Una vez apuntado esto, lo que sorprende precisamente de la apuesta conceptual que “Había una vez un niño muerto” realiza a partir del dibujo es precisamente su display expositivo: un montaje centrado en la recepción global y fragmentaria de enormes piezas murales dibujadas o en vinilo directamente sobre los muros del espacio expositivo. Algo poco frecuente desde las salas de museos y galerías por su carácter efímero y su nula perdurabilidad (y por lo tanto de rentabilidad) de esfuerzos. Al fin y al cabo, algo tan efímero y fugaz como las propias intervenciones artísticas en el espacio público, condenadas a desaparecer en un tiempo breve.

En este sentido, la primera experiencia curatorial de Irene Minovas es una recopilación más o menos ordenada, más o menos caótica, de prácticas y soluciones formales vinculadas al dibujo que denotan una actitud falsamente inocente desde la invasión y ocupación de las paredes de Can Felipa con multitud de personajes e historias delirantes. Micronarrativas sugerentes que, de manera desenfadada y próxima para/con el receptor – y como si fueran presentaran directamente en la calle – reflejan con libertad diferentes posiciones críticas y comprometidas con aquello que nos rodea y nos hace como somos.

Realmente una exposición extraordinaria – precisamente por lo que a distancia de lo ordinario se refiere – que sustituye cualquier presencia objetual por el trabajo “in situ” y en presente sobre el muro. Unos muros que cuando finalice la exposición volverán a ser pintados para borrar cualquier resto o vestigio de los niños muertos de los que trata la muestra; perviviendo únicamente en el pequeño catálogo que, con la colaboración y diseño de ferran ElOtro – responsable de la imagen gráfica del centro – se ha editado como complemento objetual de la misma.

Y ahí, en esa especie de visión fugaz y flexible de lo real disfrazado de irrealidad, es donde aparecen un sinfín de criaturas extrañas y fantásticas, como los monstruos deformes dibujados a lápiz por Comoseta, los dibujos y diseños coloristas de Frozen o Matt Joyce, la inquietante espiritualidad de los personajes creados por Richt, la desconcertante explosión de alegría de los vinilos de Cesc o la crítica antisistema de los dibujos de Zosen. Seis mitologías personales y específicas, seis universos paralelos que se unen en las paredes de Can Felipa con un objetivo claro: la alteración entusiasta y eufórica de nuestro día a día.

En definitiva, “Había una vez un niño muerto” refleja una postura cercana al juego, a la broma, a la estética atractiva y simplona (como de dibujo animado televisivo) pero que en cambio – como pasa en los Simpson o en South Park – esconde debajo un sólido ejercicio de interpretación ácida y malvada de la realidad.
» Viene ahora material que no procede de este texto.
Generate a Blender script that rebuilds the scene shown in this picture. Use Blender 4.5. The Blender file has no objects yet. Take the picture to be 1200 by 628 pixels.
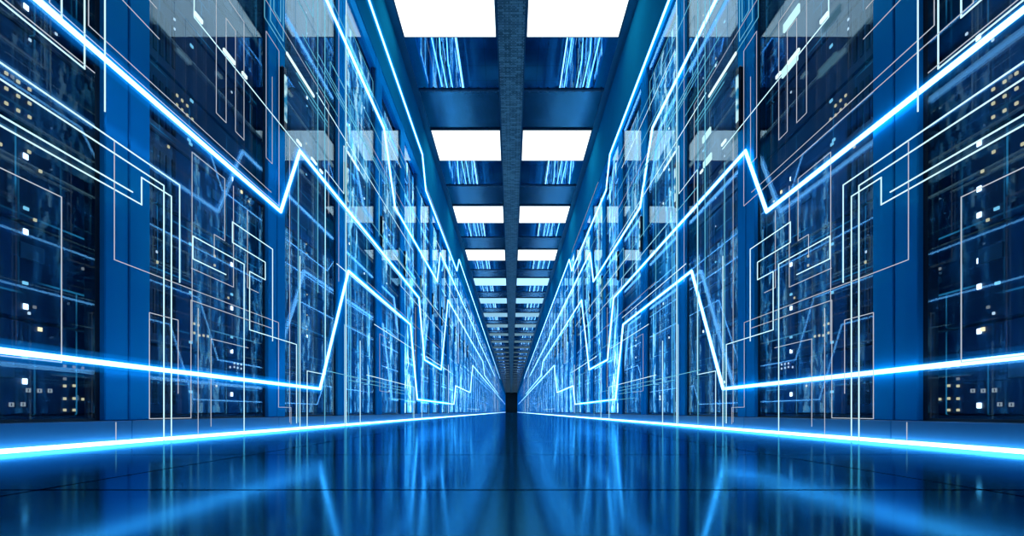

David Armengol (Barcelona, 1974) es comisario independiente y combina su práctica curatorial con otras actividades paralelas como la gestión cultural y la docencia. Le interesa especialmente la música, la naturaleza y el relato, pero desde el ámbito del arte contemporáneo. Es decir, no sabe tocar ningún instrumento, no es un gran aventurero y no domina el arte de narrar. En cierto modo, le basta con que sus pasiones sonoras, paisajistas y narrativas convivan en el formato de una exposición. Por eso siempre piensa en artistas.